MCP server → web server: AAT vs session

This is a critical distinction — the browser session and the agent AAT are completely separate.

Humans do not have AATs. Agents do not have sessions.

	Browser (human)	Agent / MCP server
Identity carrier	Starlette session cookie {user_id, role}	Authorization: Bearer <aat>
Token issued by	Nothing — session stores plain user record	issue_aat() in the agent
Validated by	_session_user() — looks up user in USERS dict	validate_aat() — verifies HMAC signature
Route prefix	/, /inbox, /admin, /audit	/api/*

issue_aat() is only ever called by agents obtaining their own identity token. webapp.py never calls issue_aat() — human login just stores the authenticated user's ID in the session.

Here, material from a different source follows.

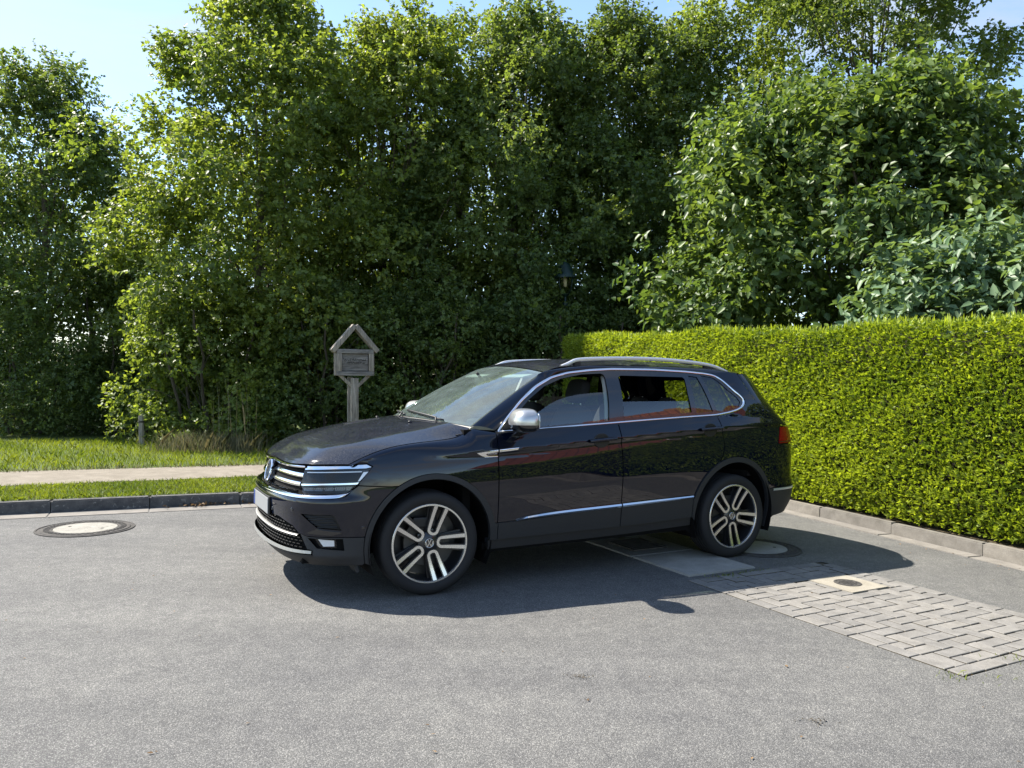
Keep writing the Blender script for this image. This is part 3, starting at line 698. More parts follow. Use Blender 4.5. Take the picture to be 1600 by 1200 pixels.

Browser    → encrypted session cookie  → webapp.py _session_user()  → user dict
MCP agent  → aat= tool argument        → mcp_server.py validate_aat() → claims
API client → Authorization: Bearer     → webapp.py _bearer_claims()  → validate_aat() → claims

The MCP server calls the web server

mcp_server.py no longer imports data.py directly. It forwards the agent's AAT to the web server's JSON API as a Bearer token, and the web server returns the data.

AI Agent
  │  tools/call + aat
  ▼
mcp_server.py
  ├── validate_aat()          local fast-fail before any HTTP
  ├── check_capability()
  └── GET /api/emails/mine    HTTP, Authorization: Bearer <aat>
           │
           ▼
        webapp.py
           ├── validate_aat() re-enforces independently
           ├── check_capability()
           └── data.py        single authoritative data source

Enforcement runs twice — locally in the MCP server (fast-fail) and again in the web server (authoritative). The web server trusts nothing regardless of caller. This is the correct pattern for a microservice backend: one data source, multiple frontends, each enforcing the same policy independently.

JSON API routes

Route	Header	Required capability	Role	Returns
GET /api/emails/mine	Authorization: Bearer <aat>	read:own_emails	any	Caller's own emails
GET /api/emails/all	Authorization: Bearer <aat>	read:all_emails	admin	All emails

Responses: 401 (missing/invalid token), 403 (insufficient capability or role), 200 JSON on success.

Running both together

# Terminal 1 — web server
source .venv/bin/activate
uvicorn webapp:app --port 8000

# Terminal 2 — MCP server, pointed at the web server
export WEBAPP_BASE_URL=http://localhost:8000
python3 mcp_server.py

Set WEBAPP_BASE_URL to point the MCP server at any deployed instance of webapp.py.

---

Relation to the AIP specification

This sample is a Python illustration of the concepts in aip-v1alpha1.md.

The Go reference proxy at implementations/go-proxy wraps any MCP server and handles Layer 2 enforcement externally. This demo bundles both layers into a single Python process to keep the example self-contained and easy to follow.